Bitte verzwergen Sie diesen Anspruch Ihres Vorvorvor….vorgängers nicht in „Wir wollen mehr Bürokratie wagen“, sondern sorgen Sie dafür, „dass diese Stadt funktioniert“, wie Sie es im Wahlkampf versprochen haben. Zum Beispiel, indem sichergestellt wird, dass Caterer nicht mehr Verträge unterschreiben, als sie erfüllen können.
Ganz grundsätzlich könnte man auch dazu übergehen, das Bildungswesen „vom Kind aus“ zu denken und nicht von der Verwaltung oder vom Haushalt her. Und wenn Sie der Ansicht sind (die ich unbedingt teile), dass starke Schultern mehr tragen sollten, als schwächere Schultern, dann sprechen Sie doch mal bitte mit dem Bundesfinanzminister.

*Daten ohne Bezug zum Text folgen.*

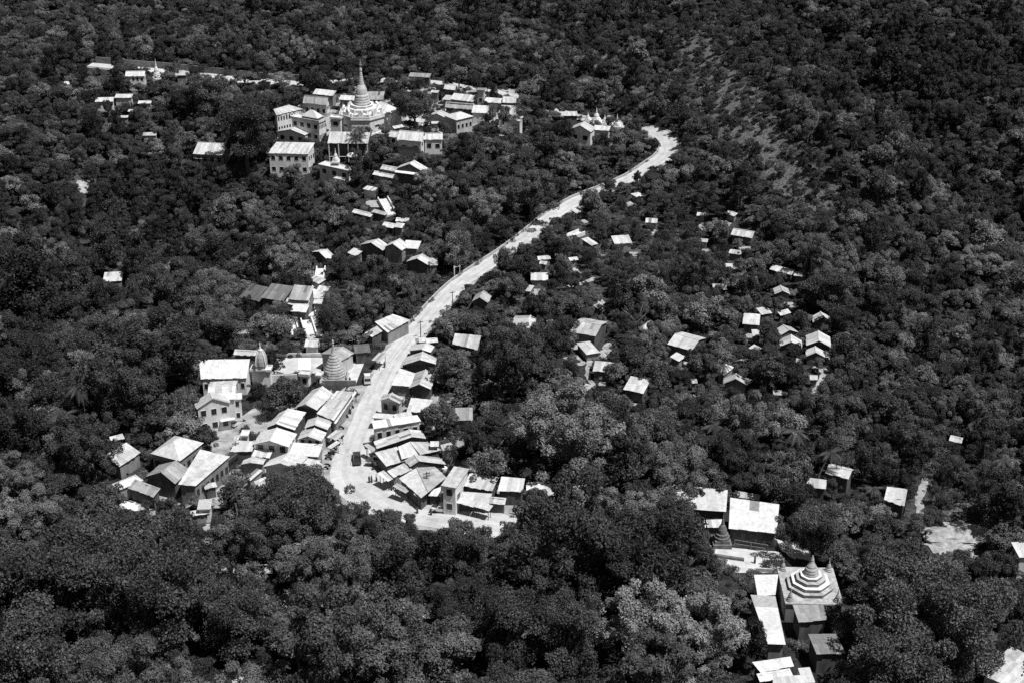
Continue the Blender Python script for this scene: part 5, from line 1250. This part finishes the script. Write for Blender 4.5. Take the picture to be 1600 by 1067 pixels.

Mir persönlich wäre eine Beteiligung via Steuerbescheid deutlich lieber, als eine Beteiligung an der Essensausgabe. Das wäre auch mal ein Signal an alle Eltern, dass die Gesellschaft bereit ist, Verantwortung für die kommenden Generationen zu übernehmen und sich für Eltern nicht immer wieder nur neue Gebühren oder Kostenbeteiligungen auszudenken, um Haushaltslöcher zu stopfen.
Freundliche Grüße
Marco Fechner
Ein anekdotischer Nachtrag:
Vor 4 Monaten, im Mai 2024, bekam ich vom Bezirksamt Pankow eine endgültige Festsetzung von Kostenbeteiligungen für meine Kinder aus den Jahren 2015 bis 2019. Es ging unter Anderem um Kitabeiträge, die nochmal nachberechnet wurden, da ich seinerzeit selbstständig tätig war und die Festsetzung bis zur Vorlage des Steuerbescheides nur vorläufig gewesen ist.
Das Land Berlin hat für die endgültige Festsetzung der Beiträge für das Jahr 2015 somit sage und schreibe neun Jahre benötigt und am Ende für die Jahre 2015 bis 2019 insgesamt etwas weniger als 300€ an mich zurücküberwiesen. Man hat es vorher wohl zeitlich nicht geschafft und ich war wohl nicht der Einzige in dieser Stadt, dem „sowas“ passiert ist.
Ich habe den Eindruck, dass die Bezirksämter gerade drängendere Themen hätten, als das monatsscharfe Nachhalten von jeweils ein- bis zweistelligen Kostenbeiträgen pro Kind. Und die Schulen sowieso.